Sometimes a delusion of persecution is replaced by one of jealousy, or vice versa.
Shelley’s delusions have been described, but only very inadequately discussed, by his biographers, and I can only summarise them here. The earliest of them is the most important, for it probably reveals the cause of them all.[21] It concerned his father, who was a bluff Country Squire, rather boorish, and totally incapable of understanding Shelley’s nature. What the relations between Shelley and his father were before this delusion, we do not know; but for the rest of his life the poet was hostile and antagonistic to Mr. Timothy, and, moreover, suspicious of him.

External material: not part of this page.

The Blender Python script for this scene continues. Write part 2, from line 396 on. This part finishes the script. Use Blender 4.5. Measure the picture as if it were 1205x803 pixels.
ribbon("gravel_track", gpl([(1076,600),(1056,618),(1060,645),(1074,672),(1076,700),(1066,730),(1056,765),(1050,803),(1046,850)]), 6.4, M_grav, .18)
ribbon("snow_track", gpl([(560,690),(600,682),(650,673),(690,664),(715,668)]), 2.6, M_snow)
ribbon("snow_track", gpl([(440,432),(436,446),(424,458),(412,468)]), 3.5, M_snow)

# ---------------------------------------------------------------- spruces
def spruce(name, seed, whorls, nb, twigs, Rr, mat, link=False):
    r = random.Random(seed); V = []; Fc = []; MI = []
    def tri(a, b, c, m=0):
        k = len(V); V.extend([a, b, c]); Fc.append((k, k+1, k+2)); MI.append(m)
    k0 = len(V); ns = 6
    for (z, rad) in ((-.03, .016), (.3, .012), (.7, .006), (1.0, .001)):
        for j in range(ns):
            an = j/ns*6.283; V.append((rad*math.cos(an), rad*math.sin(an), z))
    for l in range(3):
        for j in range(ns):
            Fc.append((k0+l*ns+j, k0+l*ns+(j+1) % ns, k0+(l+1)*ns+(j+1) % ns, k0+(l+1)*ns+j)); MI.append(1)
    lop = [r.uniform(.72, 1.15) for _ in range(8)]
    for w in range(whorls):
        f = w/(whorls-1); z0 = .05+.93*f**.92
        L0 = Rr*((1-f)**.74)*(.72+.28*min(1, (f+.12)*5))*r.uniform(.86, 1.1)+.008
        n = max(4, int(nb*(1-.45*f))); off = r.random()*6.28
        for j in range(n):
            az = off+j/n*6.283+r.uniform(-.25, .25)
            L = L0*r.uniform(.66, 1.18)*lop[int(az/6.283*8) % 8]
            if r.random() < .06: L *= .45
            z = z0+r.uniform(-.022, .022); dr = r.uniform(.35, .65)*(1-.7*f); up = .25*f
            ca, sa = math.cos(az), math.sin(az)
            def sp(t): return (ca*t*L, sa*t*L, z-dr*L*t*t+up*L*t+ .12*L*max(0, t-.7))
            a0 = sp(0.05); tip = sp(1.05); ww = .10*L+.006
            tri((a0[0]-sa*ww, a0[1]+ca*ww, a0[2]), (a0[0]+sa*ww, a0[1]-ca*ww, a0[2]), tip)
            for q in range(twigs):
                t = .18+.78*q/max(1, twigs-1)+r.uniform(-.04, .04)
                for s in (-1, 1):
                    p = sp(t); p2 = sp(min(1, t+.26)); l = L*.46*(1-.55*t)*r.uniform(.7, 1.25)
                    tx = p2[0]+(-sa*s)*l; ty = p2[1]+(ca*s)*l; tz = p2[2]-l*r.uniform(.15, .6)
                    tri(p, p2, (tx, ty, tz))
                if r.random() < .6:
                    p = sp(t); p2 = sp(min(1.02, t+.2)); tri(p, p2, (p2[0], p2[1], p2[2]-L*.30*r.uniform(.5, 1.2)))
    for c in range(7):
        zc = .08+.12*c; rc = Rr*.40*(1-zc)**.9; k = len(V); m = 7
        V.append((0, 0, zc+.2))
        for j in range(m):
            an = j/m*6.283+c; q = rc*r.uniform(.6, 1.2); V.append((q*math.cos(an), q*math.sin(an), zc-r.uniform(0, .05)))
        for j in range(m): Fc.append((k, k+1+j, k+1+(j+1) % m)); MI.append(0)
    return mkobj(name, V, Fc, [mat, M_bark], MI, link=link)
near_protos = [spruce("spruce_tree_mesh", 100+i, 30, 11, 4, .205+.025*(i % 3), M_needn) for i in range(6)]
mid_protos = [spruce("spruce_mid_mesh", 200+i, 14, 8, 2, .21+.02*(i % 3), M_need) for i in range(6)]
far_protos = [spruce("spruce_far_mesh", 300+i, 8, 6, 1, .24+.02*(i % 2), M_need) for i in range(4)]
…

At one time in his boyhood Shelley contracted a fever, and, presumably during his convalescence, he became convinced that his Father was secretly plotting to have the boy (who was indubitably erratic) locked up in a mad-house. Shelley appealed to Dr. Lind who, so the story goes, came over and spoke strongly to Mr. Timothy, and thus rescued Shelley. The date of this delusion is not known, but it occurred while the boy was at school, probably in the earlier Eton days. Peacock, after quoting Hogg’s account of Shelley’s description of this scheme, adds: “However this may have been, the idea that his father was continually on the watch for a pretext to lock him up haunted him through life, and a mysterious intimation of his father’s intention to effect such a purpose was frequently received by him, and communicated to his friends as a demonstration of the necessity under which he was placed of changing his residence and going abroad.”